FIRST AMENDMENT TO STOCK PURCHASE AGREEMENT
FIRST AMENDMENT TO STOCK PURCHASE AGREEMENT
FIRST AMENDMENT TO STOCK PURCHASE AGREEMENT (“Amendment”), dated September 21, 2006, by and
among Champion Retail, Inc., a Michigan corporation (“Seller”), Bayshore Advantage LLC, a Delaware
limited liability company (“Buyer”), and the other parties thereto.
The parties have entered into a Stock Purchase Agreement, dated September 8, 2006 (the
“Purchase Agreement”), for the purchase by Buyer of the equity interests of San Xxxx Advantage
Homes, Inc., a California corporation.

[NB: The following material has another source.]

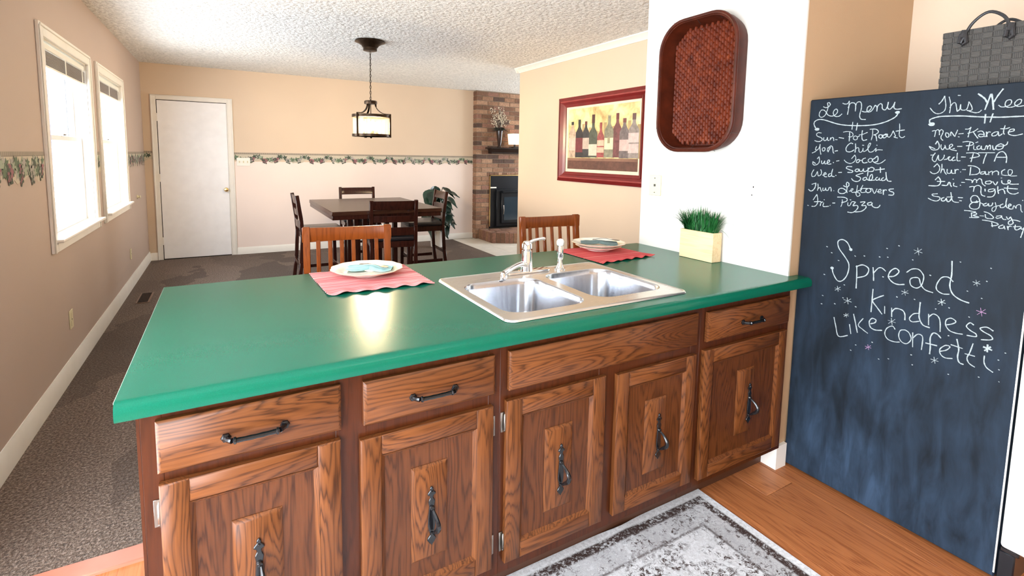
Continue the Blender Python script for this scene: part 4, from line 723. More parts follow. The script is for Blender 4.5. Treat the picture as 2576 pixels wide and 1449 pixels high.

The parties wish to amend the Purchase Agreement as
provided herein.
NOW THEREFORE, in consideration of the mutual covenants herein contained, the parties agree as
follows:
1. The first sentence of Section 2.1 of the Purchase Agreement is hereby amended to read in its
entirety as follows:
“The closing of the transactions contemplated by this Agreement (the
“Closing”) shall take place at the offices of Xxxxxx Xxxxxxx PLLC, Suite
300, 00000 Xxxxxxxx, Xxxxxxxxxx Xxxxx, Xxxxxxxx 00000, at 10:00 a.m., local time, on
November 8, 2006, or at such earlier date as may be mutually agreed upon by Seller
and Buyer (such time and date being referred to herein as the “Closing
Date”).”
2. This Amendment may be executed in one or more counterparts, each of which shall be deemed an
original, but all of which together shall constitute one and the same instrument.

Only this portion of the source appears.